Je nach Tourlänge muss genau während der Haltephasen – bei kurzen Touren nur an den Endhaltestellen – nachgeladen werden. Das bedingt einen schnellen Ladevorgang, der nur durch Lithium-Akkus gegeben ist. Das Design des Ellispup ist nämlich nicht auf eine „Tagesration“ an mitgeführter Energie ausgelegt, sondern auf eine Reichweite von etwa acht Kilometern. Der Grund wurde bereits genannt: es ist die Dachlast und der Fakt, keine Batterien im Fahrzeugboden verbauen zu können. Während Batterien, die eine Tageskapazität speichern können, mehr als drei Tonnen wiegen, reichen dem Ellisup 700 Kilogramm mit der Möglichkeit der Nachladung unterwegs.

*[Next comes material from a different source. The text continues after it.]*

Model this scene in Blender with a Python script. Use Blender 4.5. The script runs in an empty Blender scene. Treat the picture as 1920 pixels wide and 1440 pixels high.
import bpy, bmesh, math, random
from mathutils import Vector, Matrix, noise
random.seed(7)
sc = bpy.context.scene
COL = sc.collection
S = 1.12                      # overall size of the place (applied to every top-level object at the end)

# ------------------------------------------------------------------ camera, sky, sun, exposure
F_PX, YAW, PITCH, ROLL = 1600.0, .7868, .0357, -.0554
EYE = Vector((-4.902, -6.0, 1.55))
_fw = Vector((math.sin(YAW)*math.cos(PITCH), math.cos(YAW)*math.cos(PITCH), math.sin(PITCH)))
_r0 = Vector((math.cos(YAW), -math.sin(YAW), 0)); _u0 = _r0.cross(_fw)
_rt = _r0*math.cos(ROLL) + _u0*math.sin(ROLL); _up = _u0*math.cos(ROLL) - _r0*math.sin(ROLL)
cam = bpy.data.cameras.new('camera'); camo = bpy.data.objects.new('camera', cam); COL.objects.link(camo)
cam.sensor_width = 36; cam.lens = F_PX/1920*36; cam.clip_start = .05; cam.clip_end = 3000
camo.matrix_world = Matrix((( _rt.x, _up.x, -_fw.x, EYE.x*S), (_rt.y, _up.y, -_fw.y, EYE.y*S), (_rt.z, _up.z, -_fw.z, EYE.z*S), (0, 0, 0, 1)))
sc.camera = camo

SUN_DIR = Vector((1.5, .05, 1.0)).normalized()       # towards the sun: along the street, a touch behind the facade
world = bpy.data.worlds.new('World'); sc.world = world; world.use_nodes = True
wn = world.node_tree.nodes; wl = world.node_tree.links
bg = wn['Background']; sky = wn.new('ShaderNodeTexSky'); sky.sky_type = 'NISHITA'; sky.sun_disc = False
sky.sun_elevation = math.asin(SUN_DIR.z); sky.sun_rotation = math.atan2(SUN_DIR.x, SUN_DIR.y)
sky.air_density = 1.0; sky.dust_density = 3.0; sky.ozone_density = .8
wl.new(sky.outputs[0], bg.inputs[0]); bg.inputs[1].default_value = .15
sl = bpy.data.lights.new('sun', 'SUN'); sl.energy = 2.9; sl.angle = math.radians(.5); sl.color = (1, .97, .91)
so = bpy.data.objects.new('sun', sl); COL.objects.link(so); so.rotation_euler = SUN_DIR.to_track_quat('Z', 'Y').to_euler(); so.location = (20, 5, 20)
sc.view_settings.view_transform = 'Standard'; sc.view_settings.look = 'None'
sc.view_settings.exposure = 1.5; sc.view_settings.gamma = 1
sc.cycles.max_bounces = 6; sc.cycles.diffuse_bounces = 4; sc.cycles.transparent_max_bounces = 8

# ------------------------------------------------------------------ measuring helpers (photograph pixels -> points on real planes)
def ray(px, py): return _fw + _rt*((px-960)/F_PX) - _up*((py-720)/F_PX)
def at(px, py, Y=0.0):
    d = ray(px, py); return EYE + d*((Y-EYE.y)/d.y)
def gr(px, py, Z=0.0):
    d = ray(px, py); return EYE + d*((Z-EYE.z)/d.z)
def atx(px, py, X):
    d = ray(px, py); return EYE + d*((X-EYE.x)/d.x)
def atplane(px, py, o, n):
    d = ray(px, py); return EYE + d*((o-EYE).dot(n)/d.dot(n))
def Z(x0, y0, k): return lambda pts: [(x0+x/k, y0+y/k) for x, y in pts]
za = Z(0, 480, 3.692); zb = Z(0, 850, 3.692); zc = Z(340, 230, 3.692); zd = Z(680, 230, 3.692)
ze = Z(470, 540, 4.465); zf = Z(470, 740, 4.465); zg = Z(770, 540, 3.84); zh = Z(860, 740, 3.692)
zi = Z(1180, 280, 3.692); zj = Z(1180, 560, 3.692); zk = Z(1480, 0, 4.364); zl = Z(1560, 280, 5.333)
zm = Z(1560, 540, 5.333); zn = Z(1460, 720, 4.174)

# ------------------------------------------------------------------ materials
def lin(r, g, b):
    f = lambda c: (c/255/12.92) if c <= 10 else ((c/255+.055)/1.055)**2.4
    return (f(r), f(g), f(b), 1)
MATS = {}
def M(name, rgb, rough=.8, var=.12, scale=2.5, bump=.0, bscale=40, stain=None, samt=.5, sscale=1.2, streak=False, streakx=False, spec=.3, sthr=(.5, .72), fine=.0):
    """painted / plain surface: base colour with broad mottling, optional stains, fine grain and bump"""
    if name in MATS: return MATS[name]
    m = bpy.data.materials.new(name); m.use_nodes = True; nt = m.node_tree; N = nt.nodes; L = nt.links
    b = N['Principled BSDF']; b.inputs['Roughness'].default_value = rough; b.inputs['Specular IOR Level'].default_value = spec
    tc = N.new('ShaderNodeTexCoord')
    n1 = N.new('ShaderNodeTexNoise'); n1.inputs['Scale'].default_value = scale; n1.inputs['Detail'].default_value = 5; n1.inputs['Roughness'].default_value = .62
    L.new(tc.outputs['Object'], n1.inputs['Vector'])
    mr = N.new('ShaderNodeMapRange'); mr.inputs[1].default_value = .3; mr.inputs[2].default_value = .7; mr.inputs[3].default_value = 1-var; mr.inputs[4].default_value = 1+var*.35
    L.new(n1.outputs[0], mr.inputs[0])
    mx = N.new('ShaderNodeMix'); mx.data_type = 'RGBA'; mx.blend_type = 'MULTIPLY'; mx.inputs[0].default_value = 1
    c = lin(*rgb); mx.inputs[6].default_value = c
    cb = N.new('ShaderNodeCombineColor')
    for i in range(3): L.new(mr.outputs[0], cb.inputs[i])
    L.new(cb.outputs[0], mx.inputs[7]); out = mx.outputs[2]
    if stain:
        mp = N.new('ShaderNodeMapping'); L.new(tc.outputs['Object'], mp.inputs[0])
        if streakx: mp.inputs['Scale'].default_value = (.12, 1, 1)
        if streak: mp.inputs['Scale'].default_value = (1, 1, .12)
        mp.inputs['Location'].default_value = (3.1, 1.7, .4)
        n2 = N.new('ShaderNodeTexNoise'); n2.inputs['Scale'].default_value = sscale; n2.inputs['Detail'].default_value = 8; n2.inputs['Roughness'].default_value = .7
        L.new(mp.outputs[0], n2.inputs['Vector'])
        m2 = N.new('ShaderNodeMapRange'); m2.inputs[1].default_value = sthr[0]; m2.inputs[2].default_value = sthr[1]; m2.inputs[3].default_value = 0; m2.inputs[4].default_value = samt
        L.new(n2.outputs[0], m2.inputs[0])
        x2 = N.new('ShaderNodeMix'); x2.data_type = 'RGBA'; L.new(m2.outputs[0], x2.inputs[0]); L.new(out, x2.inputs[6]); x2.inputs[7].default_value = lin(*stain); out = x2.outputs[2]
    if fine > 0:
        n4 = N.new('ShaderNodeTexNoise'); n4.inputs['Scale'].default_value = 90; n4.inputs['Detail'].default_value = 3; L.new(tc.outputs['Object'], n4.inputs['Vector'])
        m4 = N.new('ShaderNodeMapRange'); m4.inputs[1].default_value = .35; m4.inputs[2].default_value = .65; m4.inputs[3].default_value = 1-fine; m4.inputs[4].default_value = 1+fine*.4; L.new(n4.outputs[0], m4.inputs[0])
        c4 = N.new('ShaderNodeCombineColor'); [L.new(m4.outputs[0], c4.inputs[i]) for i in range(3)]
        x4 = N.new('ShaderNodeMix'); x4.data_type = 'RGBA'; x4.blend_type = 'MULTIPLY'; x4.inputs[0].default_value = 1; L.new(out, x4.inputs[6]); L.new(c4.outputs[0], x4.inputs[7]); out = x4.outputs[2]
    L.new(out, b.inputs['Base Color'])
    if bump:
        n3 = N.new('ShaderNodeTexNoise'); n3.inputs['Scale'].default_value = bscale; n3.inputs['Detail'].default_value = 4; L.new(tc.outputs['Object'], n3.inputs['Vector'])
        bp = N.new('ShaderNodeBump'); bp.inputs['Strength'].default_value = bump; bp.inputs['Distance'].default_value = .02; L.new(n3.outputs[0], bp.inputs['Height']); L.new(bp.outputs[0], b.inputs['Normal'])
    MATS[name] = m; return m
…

Über einen Pantographen (Bügel) findet dann der RFID-gesteuerte Ladevorgang statt, der bei Annäherung an die Haltestelle ausgefahren wird. Die Oberleitung ist nur über einen kleinen Bereich von vor bis nach der Haltestelle ausgeführt. Dieses Konzept ist völlig unempfindlich gegenüber Fahrbahnunebenheiten und erfordert kein Präzisionseinparken.

Weitere Informationen

[1] Ellisup ist ein Programm der ADEME (Französische Agentur für Umwelt- und Energiewirtschaft), das Iveco Bus in Zusammenarbeit mit Michelin, RATP, EDF, CEA (Französisches Kommissariat für Atomenergie und alternative Energien), IFP-Energies Nouvelles, IFSTTAR (Französisches Forschungsinstitut für Verkehr, Straßenausbau und Netze), ERCTEEL (kommerzielle und technische Studien und Umsetzungen im Bereich Elektrizität und Elektronik) und RECUPYL (Innovatives Recycling von Batterien und Wiederaufbereitung von Abfällen aus strategischen Metallen) leitet.